#### TASK OBJECTIVE:
Please return nothing but the lines between the line holding "Write the bpy" and the line holding "cam_d.sensor_width = 36.0;", both ends included, without the pictures.
## BEGIN
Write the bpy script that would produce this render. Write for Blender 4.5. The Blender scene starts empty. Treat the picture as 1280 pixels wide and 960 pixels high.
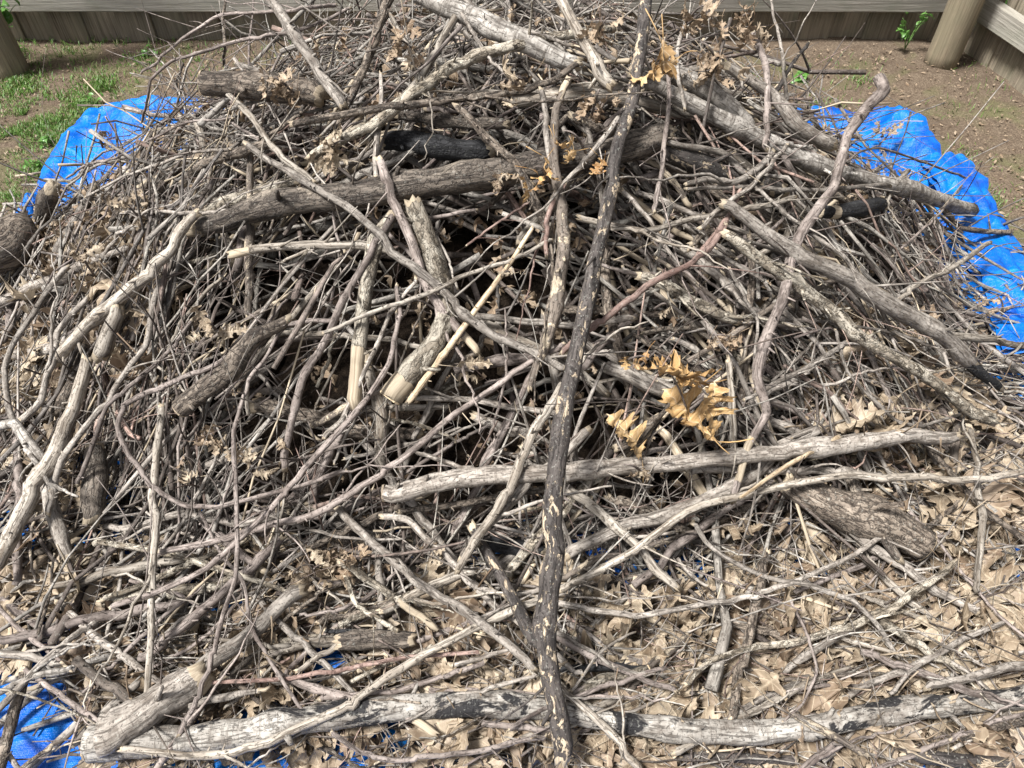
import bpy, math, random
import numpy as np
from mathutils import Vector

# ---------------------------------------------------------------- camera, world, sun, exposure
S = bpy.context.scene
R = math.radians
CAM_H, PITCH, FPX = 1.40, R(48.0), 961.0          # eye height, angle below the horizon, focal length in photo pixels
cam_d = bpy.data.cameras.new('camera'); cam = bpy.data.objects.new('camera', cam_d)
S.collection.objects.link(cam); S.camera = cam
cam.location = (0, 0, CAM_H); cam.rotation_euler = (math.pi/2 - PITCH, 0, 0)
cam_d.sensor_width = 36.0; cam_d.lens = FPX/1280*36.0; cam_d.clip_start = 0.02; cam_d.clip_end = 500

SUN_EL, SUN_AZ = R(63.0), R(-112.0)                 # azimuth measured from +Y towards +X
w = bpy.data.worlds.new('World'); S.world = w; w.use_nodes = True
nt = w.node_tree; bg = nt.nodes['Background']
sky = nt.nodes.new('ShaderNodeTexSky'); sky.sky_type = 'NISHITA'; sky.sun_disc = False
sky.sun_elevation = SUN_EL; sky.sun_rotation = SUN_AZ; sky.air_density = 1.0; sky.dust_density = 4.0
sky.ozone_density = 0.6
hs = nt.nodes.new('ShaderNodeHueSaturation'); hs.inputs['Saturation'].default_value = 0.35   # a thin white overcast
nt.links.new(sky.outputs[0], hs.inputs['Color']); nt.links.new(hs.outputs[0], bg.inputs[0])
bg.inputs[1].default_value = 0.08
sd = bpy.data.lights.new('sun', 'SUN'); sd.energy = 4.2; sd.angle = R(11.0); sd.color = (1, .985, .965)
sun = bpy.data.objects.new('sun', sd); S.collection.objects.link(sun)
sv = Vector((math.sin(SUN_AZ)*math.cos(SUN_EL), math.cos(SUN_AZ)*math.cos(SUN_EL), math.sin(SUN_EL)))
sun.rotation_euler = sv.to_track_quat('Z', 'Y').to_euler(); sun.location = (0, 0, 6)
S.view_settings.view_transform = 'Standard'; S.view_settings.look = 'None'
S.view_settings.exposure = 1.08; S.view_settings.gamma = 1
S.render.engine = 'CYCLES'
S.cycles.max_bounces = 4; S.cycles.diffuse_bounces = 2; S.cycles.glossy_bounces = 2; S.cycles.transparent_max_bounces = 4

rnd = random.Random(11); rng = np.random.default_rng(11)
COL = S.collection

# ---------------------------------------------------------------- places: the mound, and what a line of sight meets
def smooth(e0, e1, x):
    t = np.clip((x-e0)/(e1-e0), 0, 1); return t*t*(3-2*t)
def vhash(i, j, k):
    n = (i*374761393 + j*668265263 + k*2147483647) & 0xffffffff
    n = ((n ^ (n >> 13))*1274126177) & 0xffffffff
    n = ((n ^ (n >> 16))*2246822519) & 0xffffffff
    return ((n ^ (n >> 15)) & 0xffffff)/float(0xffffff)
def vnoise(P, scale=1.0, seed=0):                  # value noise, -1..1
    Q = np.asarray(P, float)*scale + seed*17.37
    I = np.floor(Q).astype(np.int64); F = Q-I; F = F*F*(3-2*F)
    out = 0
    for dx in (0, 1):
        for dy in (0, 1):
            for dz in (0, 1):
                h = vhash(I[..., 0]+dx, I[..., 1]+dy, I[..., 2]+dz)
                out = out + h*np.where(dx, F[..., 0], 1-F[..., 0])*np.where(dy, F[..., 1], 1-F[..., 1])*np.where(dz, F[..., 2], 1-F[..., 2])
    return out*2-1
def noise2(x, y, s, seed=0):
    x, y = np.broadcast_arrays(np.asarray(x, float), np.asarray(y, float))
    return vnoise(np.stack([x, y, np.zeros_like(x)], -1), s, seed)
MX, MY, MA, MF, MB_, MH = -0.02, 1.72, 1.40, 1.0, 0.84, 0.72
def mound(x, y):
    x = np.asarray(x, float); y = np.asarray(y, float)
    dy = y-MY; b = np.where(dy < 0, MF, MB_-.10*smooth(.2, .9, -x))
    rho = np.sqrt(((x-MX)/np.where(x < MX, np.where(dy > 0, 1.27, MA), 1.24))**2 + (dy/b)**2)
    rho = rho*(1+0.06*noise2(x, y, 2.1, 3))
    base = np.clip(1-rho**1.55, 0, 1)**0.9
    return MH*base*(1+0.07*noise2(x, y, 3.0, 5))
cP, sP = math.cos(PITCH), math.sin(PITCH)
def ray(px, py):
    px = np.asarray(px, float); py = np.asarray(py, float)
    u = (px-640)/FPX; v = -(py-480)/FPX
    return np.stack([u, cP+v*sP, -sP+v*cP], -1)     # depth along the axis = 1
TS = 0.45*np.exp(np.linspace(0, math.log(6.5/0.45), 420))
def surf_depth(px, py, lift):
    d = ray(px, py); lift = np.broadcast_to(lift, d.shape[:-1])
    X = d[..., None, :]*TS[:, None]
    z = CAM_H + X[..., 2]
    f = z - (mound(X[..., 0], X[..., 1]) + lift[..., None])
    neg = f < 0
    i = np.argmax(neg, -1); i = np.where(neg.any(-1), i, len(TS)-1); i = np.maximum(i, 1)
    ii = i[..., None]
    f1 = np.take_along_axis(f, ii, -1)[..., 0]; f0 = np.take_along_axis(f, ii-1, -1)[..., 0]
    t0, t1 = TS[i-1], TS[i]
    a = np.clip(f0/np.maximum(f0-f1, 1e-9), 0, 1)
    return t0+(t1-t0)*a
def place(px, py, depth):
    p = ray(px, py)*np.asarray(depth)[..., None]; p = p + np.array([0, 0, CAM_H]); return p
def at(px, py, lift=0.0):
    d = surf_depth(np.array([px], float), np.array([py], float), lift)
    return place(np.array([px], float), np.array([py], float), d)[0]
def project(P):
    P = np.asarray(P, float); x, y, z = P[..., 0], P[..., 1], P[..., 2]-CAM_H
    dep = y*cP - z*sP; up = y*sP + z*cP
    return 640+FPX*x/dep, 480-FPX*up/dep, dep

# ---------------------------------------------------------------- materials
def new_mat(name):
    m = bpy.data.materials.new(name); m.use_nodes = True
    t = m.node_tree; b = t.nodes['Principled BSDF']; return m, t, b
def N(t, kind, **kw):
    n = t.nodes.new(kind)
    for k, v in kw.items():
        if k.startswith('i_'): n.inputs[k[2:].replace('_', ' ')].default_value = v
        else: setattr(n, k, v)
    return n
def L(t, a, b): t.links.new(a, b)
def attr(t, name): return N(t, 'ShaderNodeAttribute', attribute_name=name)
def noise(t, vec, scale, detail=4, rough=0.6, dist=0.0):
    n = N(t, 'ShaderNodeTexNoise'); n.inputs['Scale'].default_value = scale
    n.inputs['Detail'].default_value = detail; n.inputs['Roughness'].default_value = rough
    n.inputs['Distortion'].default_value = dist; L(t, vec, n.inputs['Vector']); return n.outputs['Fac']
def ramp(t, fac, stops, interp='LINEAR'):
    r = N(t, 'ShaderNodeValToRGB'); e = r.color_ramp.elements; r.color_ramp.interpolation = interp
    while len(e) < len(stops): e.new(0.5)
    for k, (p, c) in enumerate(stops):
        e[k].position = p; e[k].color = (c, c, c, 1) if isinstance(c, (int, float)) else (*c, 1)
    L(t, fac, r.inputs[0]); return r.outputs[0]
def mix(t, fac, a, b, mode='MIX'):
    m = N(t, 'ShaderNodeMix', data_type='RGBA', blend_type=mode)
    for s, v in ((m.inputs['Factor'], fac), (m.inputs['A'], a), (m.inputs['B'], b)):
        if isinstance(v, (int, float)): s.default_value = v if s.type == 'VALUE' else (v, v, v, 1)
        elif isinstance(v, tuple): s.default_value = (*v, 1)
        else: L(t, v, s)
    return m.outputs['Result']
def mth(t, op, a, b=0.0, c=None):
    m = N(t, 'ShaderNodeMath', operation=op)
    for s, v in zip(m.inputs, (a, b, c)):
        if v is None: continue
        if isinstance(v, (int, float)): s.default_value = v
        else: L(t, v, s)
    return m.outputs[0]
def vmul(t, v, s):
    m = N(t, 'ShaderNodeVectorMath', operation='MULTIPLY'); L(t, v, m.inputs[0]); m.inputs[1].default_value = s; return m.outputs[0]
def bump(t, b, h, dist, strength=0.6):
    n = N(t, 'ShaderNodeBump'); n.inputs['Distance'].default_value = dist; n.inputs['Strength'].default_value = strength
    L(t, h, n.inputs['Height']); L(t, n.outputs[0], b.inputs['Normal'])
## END
## BEGIN
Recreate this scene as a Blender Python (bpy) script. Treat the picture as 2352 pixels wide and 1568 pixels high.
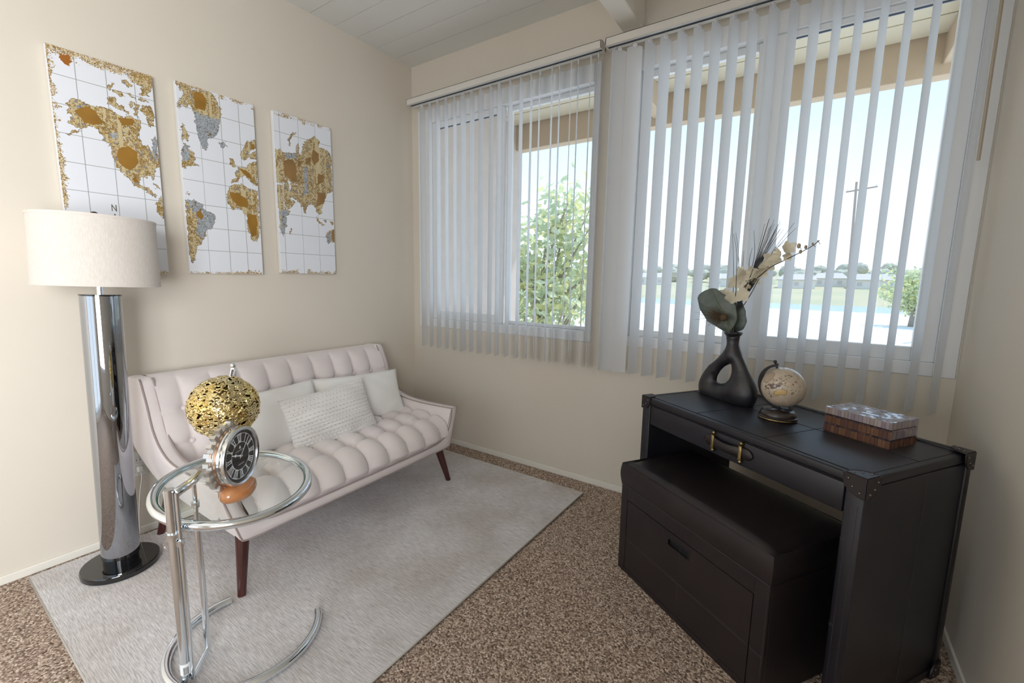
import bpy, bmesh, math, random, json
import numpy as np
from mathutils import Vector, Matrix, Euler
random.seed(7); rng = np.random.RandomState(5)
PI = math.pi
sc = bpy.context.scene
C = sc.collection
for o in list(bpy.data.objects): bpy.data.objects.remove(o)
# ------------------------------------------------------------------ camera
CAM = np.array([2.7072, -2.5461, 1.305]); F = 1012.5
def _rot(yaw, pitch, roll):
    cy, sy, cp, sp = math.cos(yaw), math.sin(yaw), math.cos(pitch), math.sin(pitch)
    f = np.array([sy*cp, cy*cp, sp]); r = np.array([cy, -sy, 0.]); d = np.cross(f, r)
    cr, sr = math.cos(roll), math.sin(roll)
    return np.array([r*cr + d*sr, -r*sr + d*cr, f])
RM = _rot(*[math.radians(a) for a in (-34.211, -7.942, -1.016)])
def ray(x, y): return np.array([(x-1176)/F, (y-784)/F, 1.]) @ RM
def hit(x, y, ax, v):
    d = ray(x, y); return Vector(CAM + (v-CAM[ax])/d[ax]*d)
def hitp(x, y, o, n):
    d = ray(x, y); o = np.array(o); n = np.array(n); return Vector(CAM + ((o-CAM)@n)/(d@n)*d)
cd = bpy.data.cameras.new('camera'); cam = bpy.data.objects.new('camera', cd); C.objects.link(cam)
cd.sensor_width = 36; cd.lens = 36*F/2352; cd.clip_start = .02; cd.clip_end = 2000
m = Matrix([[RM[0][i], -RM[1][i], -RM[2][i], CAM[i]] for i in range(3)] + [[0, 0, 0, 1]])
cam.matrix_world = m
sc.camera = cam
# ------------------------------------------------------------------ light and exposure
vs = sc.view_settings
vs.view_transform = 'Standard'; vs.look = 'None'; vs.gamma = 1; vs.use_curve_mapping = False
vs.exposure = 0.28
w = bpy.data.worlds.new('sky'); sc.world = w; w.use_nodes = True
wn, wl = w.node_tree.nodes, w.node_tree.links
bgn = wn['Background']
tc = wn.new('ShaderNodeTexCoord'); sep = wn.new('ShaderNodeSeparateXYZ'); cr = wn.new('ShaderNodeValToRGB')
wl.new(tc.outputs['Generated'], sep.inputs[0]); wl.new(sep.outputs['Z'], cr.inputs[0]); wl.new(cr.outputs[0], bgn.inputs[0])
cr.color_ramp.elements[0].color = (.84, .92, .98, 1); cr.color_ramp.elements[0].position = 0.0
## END
## BEGIN
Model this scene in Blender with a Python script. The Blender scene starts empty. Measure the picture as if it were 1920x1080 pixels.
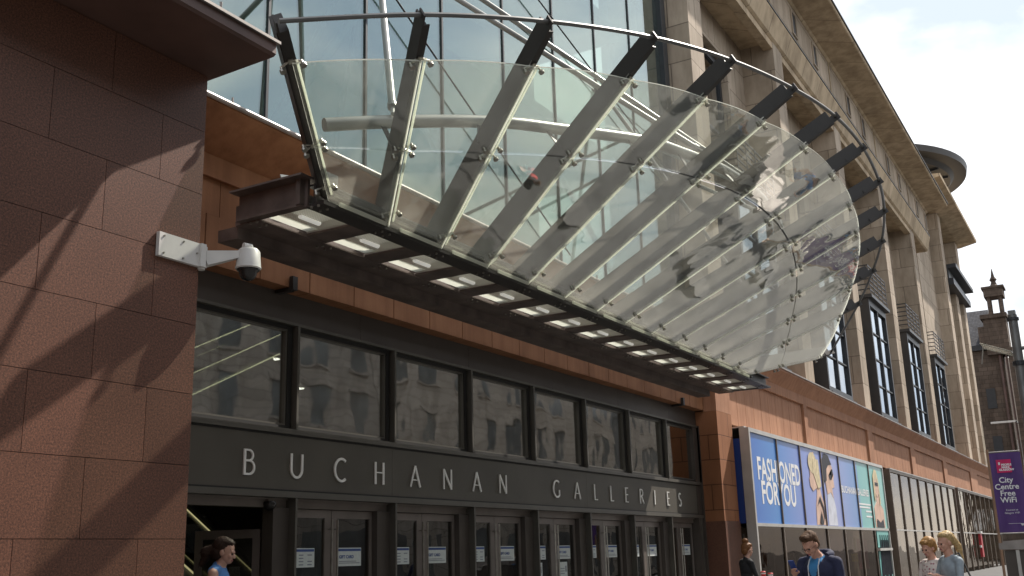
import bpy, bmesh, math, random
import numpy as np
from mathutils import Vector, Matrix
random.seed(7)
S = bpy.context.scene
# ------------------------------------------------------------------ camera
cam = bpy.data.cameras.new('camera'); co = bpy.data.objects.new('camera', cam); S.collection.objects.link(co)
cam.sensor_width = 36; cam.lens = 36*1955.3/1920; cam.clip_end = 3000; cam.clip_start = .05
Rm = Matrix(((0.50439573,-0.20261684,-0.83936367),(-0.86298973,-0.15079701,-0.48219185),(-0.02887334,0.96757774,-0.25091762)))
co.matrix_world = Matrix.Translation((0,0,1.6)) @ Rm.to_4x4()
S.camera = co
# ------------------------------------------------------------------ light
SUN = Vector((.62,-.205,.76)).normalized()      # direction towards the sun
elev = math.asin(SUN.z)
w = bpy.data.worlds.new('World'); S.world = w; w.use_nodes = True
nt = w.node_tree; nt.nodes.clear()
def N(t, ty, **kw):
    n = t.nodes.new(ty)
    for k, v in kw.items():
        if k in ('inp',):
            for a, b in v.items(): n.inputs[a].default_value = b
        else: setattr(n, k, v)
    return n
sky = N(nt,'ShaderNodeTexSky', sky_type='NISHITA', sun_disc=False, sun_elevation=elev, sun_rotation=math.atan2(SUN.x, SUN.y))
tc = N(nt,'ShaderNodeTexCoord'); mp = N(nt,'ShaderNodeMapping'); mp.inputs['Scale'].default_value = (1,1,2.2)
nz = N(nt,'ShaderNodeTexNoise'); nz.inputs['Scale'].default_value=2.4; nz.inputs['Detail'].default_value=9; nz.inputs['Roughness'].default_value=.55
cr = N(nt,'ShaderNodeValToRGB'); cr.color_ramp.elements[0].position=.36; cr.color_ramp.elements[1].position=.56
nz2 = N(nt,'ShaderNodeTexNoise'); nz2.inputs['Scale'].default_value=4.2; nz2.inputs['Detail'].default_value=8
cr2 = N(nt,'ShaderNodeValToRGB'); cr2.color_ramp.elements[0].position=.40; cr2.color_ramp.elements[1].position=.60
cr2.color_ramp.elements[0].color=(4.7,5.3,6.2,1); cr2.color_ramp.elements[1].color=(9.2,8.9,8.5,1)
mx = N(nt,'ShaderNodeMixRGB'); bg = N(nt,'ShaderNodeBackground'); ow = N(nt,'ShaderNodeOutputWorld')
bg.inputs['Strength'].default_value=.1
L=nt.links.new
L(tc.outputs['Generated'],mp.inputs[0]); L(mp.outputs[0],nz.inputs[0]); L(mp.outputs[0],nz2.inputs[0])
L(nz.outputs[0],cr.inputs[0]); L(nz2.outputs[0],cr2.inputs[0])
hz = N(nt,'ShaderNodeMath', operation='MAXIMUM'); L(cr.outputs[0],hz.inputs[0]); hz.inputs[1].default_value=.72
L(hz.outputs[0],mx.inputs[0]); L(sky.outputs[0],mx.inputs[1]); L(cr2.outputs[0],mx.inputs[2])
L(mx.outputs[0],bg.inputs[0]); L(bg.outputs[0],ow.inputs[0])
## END
#### ANSWER TO THIS TASK:
Write the bpy script that would produce this render. Write for Blender 4.5. The Blender scene starts empty. Treat the picture as 1280 pixels wide and 960 pixels high.
import bpy, math, random
import numpy as np
from mathutils import Vector

# ---------------------------------------------------------------- camera, world, sun, exposure
S = bpy.context.scene
R = math.radians
CAM_H, PITCH, FPX = 1.40, R(48.0), 961.0          # eye height, angle below the horizon, focal length in photo pixels
cam_d = bpy.data.cameras.new('camera'); cam = bpy.data.objects.new('camera', cam_d)
S.collection.objects.link(cam); S.camera = cam
cam.location = (0, 0, CAM_H); cam.rotation_euler = (math.pi/2 - PITCH, 0, 0)
cam_d.sensor_width = 36.0; cam_d.lens = FPX/1280*36.0; cam_d.clip_start = 0.02; cam_d.clip_end = 500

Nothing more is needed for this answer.